Oh, and there’s also Donna, Harvey’s redheaded secretary, played with élan and brio by Sarah Rafferty. She’s hot, she’s brainy, she’s sharp with a line and it’s worth tuning in just to see her. All the female characters are really strong, especially Gina Torres as Jessica Pearson, the managing partner of the firm who is beautiful, smart, and sometimes utterly ruthless and scary.
So you can vote with your remote and, as we say in Chicago, remember to vote early and often.
MONDAY: Mindy Newell
I love NEWSROOM.
And I love Jeff Daniels, too, ever since I saw him waaaay back in SOMETHING WILD, with Melanie Griffith.
I think his take on a somewhat more sane Keith Olbermann is brilliant!
I’ll back New Orleans city politics against Chicago politics for theatricality…
…and i come from an old Chicago family – my great-grandfather owned a saloon in Cicero and once re-opened it after the brief period on Sunday he was required to close … to find that his dog had found Anton Cermak passed out in a back booth and treed him on top of the bar.
You’re right about Political Animals; it is a soap opera in political drag. I’m only watching it because Carla Gugino is in it.
I’m watching The Newsroom because I liked West Wing so much. And Sports Night before that. And even Studio 60 on the Sunset Strip after that. Sorkin in a clever writer but his preaching is very obvious in his new series. I think he used to be more subtle. He had a single line, without any artful commentary, that it was Bill Clinton who signed the repeal of the Glass-Steagall Act in the episode about the banking. crisis. I think if it had been a Republican, that little fact would have generated a bit more dialogue.

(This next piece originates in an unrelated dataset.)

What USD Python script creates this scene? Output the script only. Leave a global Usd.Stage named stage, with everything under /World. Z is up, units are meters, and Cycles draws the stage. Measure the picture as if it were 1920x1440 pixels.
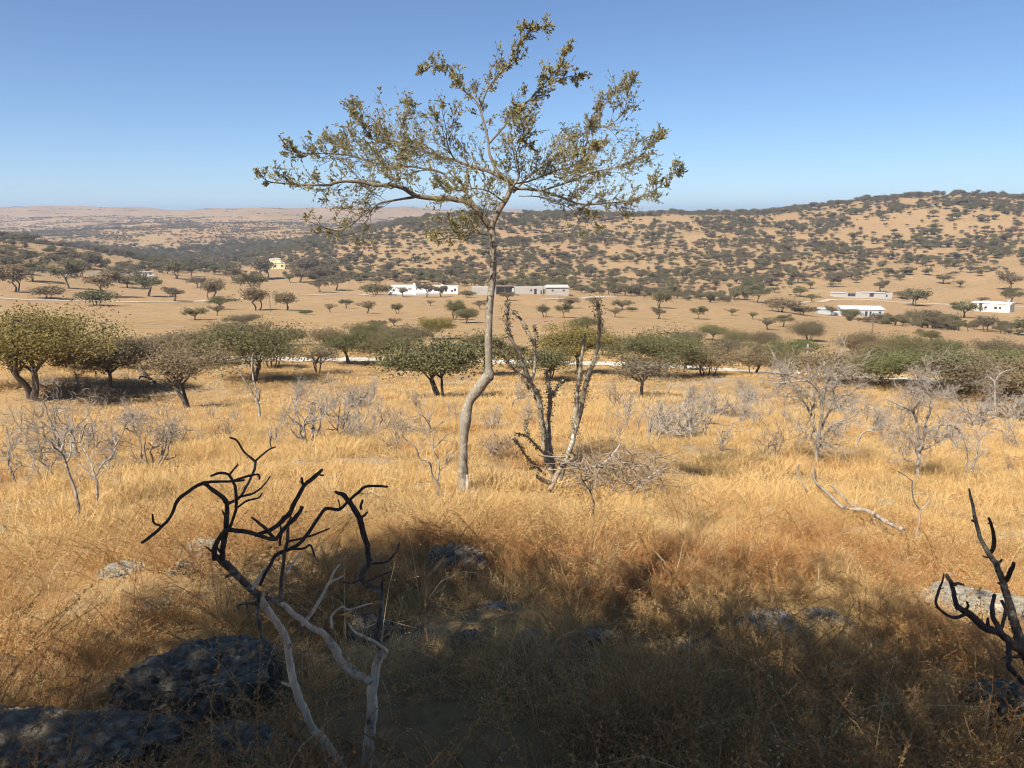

Boss is a soap opera also but I like Kelsey Grammar and this character is 180 degrees from Frazier so I find it interesting.
I watch both THE NEWSROOM (love Aaron Sorkin’s writing) and SUITS. The latter is my favorite new show of the past couple years –in particular because Gabriel Macht’s Harvey Specter is like a Howard Chaykin hero come to glorious life. Somebody brilliant in Hollywood should cast him as Reuben Flagg quick.
Dunno about “All politics are personal”, but Tip O’Neil said “All politics is local.”